__Exercise task__. Without the pictures, set down every line of the data exactly.

——————

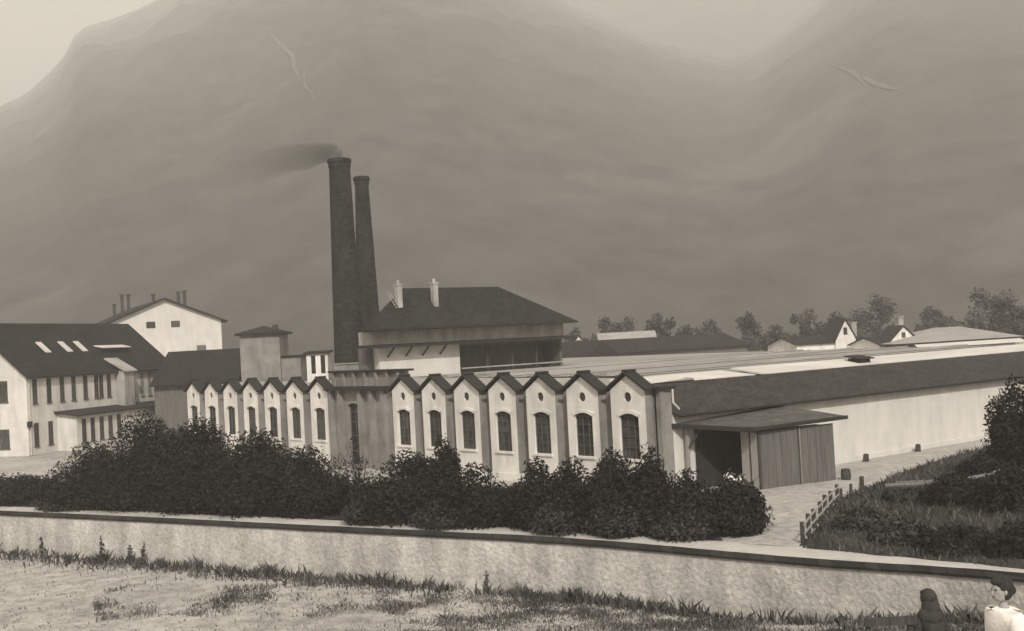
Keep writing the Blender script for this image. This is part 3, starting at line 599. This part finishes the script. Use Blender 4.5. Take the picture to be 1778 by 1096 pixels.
small_house('village_house', (Vector((-108.5, 97, 0)), Vector((.6, .8, 0)), Vector((-.8, .6, 0))), 10, 9, 7.0, 9.9, 'pale-roofed house among the trees behind the warehouse', None, 'plaster_dim', 'flat_roof')
t = thing('hall_annex', (-52, 115, 0), 'wide building with pale hipped roof and dark eaves beyond the right end', 'annex')
p0, p1, p2, p3, q0, q1 = (-52.6, 103, 6.0), (-46.4, 128.5, 6.0), (-60, 134, 6.0), (-66, 112, 6.0), (-56.9, 120.5, 8.0), (-55.6, 125.5, 8.0)
b = MB(); b.add([p0, p1, p2, p3, q0, q1], [(0, 1, 5, 4), (1, 2, 5), (2, 3, 4, 5), (3, 0, 4)]); b.build('roof', M['flat_roof'], t)
b = MB(); b.slab([p0, p1, p2, p3][::1], .18); b.v = [v - Vector((0, 0, .03)) for v in b.v]; b.build('eave', M['trim_dark'], t)
b = MB(); b.extr([(-53.4, 105, 0), (-47.6, 127.8, 0), (-60, 132, 0), (-65, 112, 0)], (0, 0, 5.7)); b.build('wall', M['boards_dark'], t)
b = MB(); b.add([(-50.5, 106, 5.2), (-44.6, 126, 5.2), (-46.4, 127, 5.75), (-51.6, 106.5, 5.75)], [(0, 1, 2, 3)]); b.build('porch_roof', M['sheet_pale'], t)

# ------------------------------------------------------------------ plants
def leaves(centres, n, size, jitter=.25, up=.3):
    """n leaf sprays spread through the shells of the given (x, y, z, rx, ry, rz) lobes."""
    c = np.array(centres); k = NP.choice(len(c), n, p=(c[:, 3] * c[:, 4]) / np.sum(c[:, 3] * c[:, 4])); c = c[k]
    d = NP.normal(size=(n, 3)); d /= np.linalg.norm(d, axis=1)[:, None]
    rad = 1 - np.abs(NP.normal(0, jitter, n)); rad = np.where(NP.random(n) < .06, 1 + NP.random(n) * .12, rad)
    p = c[:, :3] + d * c[:, 3:] * rad[:, None]
    nrm = d + NP.normal(0, .7, (n, 3)) + [0, 0, up]; nrm /= np.linalg.norm(nrm, axis=1)[:, None]
    a = np.cross(nrm, NP.normal(size=(n, 3))); a /= np.linalg.norm(a, axis=1)[:, None] + 1e-9; bb = np.cross(nrm, a)
    s = size * NP.uniform(.5, 1.3, n)[:, None]; l = s * NP.uniform(.8, 1.7, (n, 1))
    V = np.stack([p - a * l, p + bb * s * .6 - a * l * .1, p + a * l, p - bb * s * .6 + a * l * .1], 1).reshape(-1, 3)
    keep = np.repeat(V.reshape(-1, 4, 3)[:, :, 2].min(1) > gz(0, 0) - .2, 4)
    V = V[keep]; return V, np.arange(len(V)).reshape(-1, 4)
def bush(name, x, y, h, hw, label, m, cat='bush', group='bushes between road and factory', dens=1.0, loose=False, base=None, leaf=.095):
    z0 = gz(x, y) if base is None else base
    t = thing(name, (x, y, z0), label, cat, group); lobes = []
    nl = 9 if not loose else 7
    for k in range(nl):
        a = rnd.uniform(0, 6.28); r = hw * rnd.uniform(.15, .68); q = rnd.uniform(.18, .8)
        lobes.append((x + math.cos(a) * r, y + math.sin(a) * r, z0 + h * q * (1 - .35 * r / hw), hw * rnd.uniform(.3, .5), hw * rnd.uniform(.3, .5), h * rnd.uniform(.14, .26)))
    lobes.append((x, y, z0 + h * .8, hw * .38, hw * .38, h * .2)); lobes.append((x, y, z0 + h * .42, hw * .85, hw * .85, h * .42)); lobes.append((x, y, z0 + h * .3, hw * 1.05, hw * .95, h * .34)); lobes.append((x, y, z0 + h * .15, hw * 1.0, hw * .9, h * .3))
    if loose: lobes = [(a, b_, c, d * .7, e * .7, f * .9) for a, b_, c, d, e, f in lobes]
    V, F = leaves(lobes, int((11000 if not loose else 1300) * dens * max(.4, h * hw / 9)), leaf * (1 if not loose else .8), .3)
    numpy_mesh('foliage', V, F, m, t)
    b = MB()
    for k in range(5):
        a = rnd.uniform(0, 6.28); e = Vector((x + math.cos(a) * hw * .5, y + math.sin(a) * hw * .5, z0 + h * rnd.uniform(.6, .85)))
        b.tube((x + math.cos(a) * .1, y + math.sin(a) * .1, z0), e, .06, .02, 5)
    for k in range(10):
        l = rnd.choice(lobes); a = rnd.uniform(0, 6.28); b.tube((l[0], l[1], l[2]), (l[0] + math.cos(a) * l[3] * .9, l[1] + math.sin(a) * l[4] * .9, l[2] + l[5] * rnd.uniform(.6, 1.2)), .025, .008, 4)
    b.build('stem', M['bark'], t); return t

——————

__Worked solution__.
Keep writing the Blender script for this image. This is part 3, starting at line 599. This part finishes the script. Use Blender 4.5. Take the picture to be 1778 by 1096 pixels.
small_house('village_house', (Vector((-108.5, 97, 0)), Vector((.6, .8, 0)), Vector((-.8, .6, 0))), 10, 9, 7.0, 9.9, 'pale-roofed house among the trees behind the warehouse', None, 'plaster_dim', 'flat_roof')
t = thing('hall_annex', (-52, 115, 0), 'wide building with pale hipped roof and dark eaves beyond the right end', 'annex')
p0, p1, p2, p3, q0, q1 = (-52.6, 103, 6.0), (-46.4, 128.5, 6.0), (-60, 134, 6.0), (-66, 112, 6.0), (-56.9, 120.5, 8.0), (-55.6, 125.5, 8.0)
b = MB(); b.add([p0, p1, p2, p3, q0, q1], [(0, 1, 5, 4), (1, 2, 5), (2, 3, 4, 5), (3, 0, 4)]); b.build('roof', M['flat_roof'], t)
b = MB(); b.slab([p0, p1, p2, p3][::1], .18); b.v = [v - Vector((0, 0, .03)) for v in b.v]; b.build('eave', M['trim_dark'], t)
b = MB(); b.extr([(-53.4, 105, 0), (-47.6, 127.8, 0), (-60, 132, 0), (-65, 112, 0)], (0, 0, 5.7)); b.build('wall', M['boards_dark'], t)
b = MB(); b.add([(-50.5, 106, 5.2), (-44.6, 126, 5.2), (-46.4, 127, 5.75), (-51.6, 106.5, 5.75)], [(0, 1, 2, 3)]); b.build('porch_roof', M['sheet_pale'], t)

# ------------------------------------------------------------------ plants
def leaves(centres, n, size, jitter=.25, up=.3):
    """n leaf sprays spread through the shells of the given (x, y, z, rx, ry, rz) lobes."""
    c = np.array(centres); k = NP.choice(len(c), n, p=(c[:, 3] * c[:, 4]) / np.sum(c[:, 3] * c[:, 4])); c = c[k]
    d = NP.normal(size=(n, 3)); d /= np.linalg.norm(d, axis=1)[:, None]
    rad = 1 - np.abs(NP.normal(0, jitter, n)); rad = np.where(NP.random(n) < .06, 1 + NP.random(n) * .12, rad)
    p = c[:, :3] + d * c[:, 3:] * rad[:, None]
    nrm = d + NP.normal(0, .7, (n, 3)) + [0, 0, up]; nrm /= np.linalg.norm(nrm, axis=1)[:, None]
    a = np.cross(nrm, NP.normal(size=(n, 3))); a /= np.linalg.norm(a, axis=1)[:, None] + 1e-9; bb = np.cross(nrm, a)
    s = size * NP.uniform(.5, 1.3, n)[:, None]; l = s * NP.uniform(.8, 1.7, (n, 1))
    V = np.stack([p - a * l, p + bb * s * .6 - a * l * .1, p + a * l, p - bb * s * .6 + a * l * .1], 1).reshape(-1, 3)
    keep = np.repeat(V.reshape(-1, 4, 3)[:, :, 2].min(1) > gz(0, 0) - .2, 4)
    V = V[keep]; return V, np.arange(len(V)).reshape(-1, 4)
def bush(name, x, y, h, hw, label, m, cat='bush', group='bushes between road and factory', dens=1.0, loose=False, base=None, leaf=.095):
    z0 = gz(x, y) if base is None else base
    t = thing(name, (x, y, z0), label, cat, group); lobes = []
    nl = 9 if not loose else 7
    for k in range(nl):
        a = rnd.uniform(0, 6.28); r = hw * rnd.uniform(.15, .68); q = rnd.uniform(.18, .8)
        lobes.append((x + math.cos(a) * r, y + math.sin(a) * r, z0 + h * q * (1 - .35 * r / hw), hw * rnd.uniform(.3, .5), hw * rnd.uniform(.3, .5), h * rnd.uniform(.14, .26)))
    lobes.append((x, y, z0 + h * .8, hw * .38, hw * .38, h * .2)); lobes.append((x, y, z0 + h * .42, hw * .85, hw * .85, h * .42)); lobes.append((x, y, z0 + h * .3, hw * 1.05, hw * .95, h * .34)); lobes.append((x, y, z0 + h * .15, hw * 1.0, hw * .9, h * .3))
    if loose: lobes = [(a, b_, c, d * .7, e * .7, f * .9) for a, b_, c, d, e, f in lobes]
    V, F = leaves(lobes, int((11000 if not loose else 1300) * dens * max(.4, h * hw / 9)), leaf * (1 if not loose else .8), .3)
    numpy_mesh('foliage', V, F, m, t)
    b = MB()
    for k in range(5):
        a = rnd.uniform(0, 6.28); e = Vector((x + math.cos(a) * hw * .5, y + math.sin(a) * hw * .5, z0 + h * rnd.uniform(.6, .85)))
        b.tube((x + math.cos(a) * .1, y + math.sin(a) * .1, z0), e, .06, .02, 5)
    for k in range(10):
        l = rnd.choice(lobes); a = rnd.uniform(0, 6.28); b.tube((l[0], l[1], l[2]), (l[0] + math.cos(a) * l[3] * .9, l[1] + math.sin(a) * l[4] * .9, l[2] + l[5] * rnd.uniform(.6, 1.2)), .025, .008, 4)
    b.build('stem', M['bark'], t); return t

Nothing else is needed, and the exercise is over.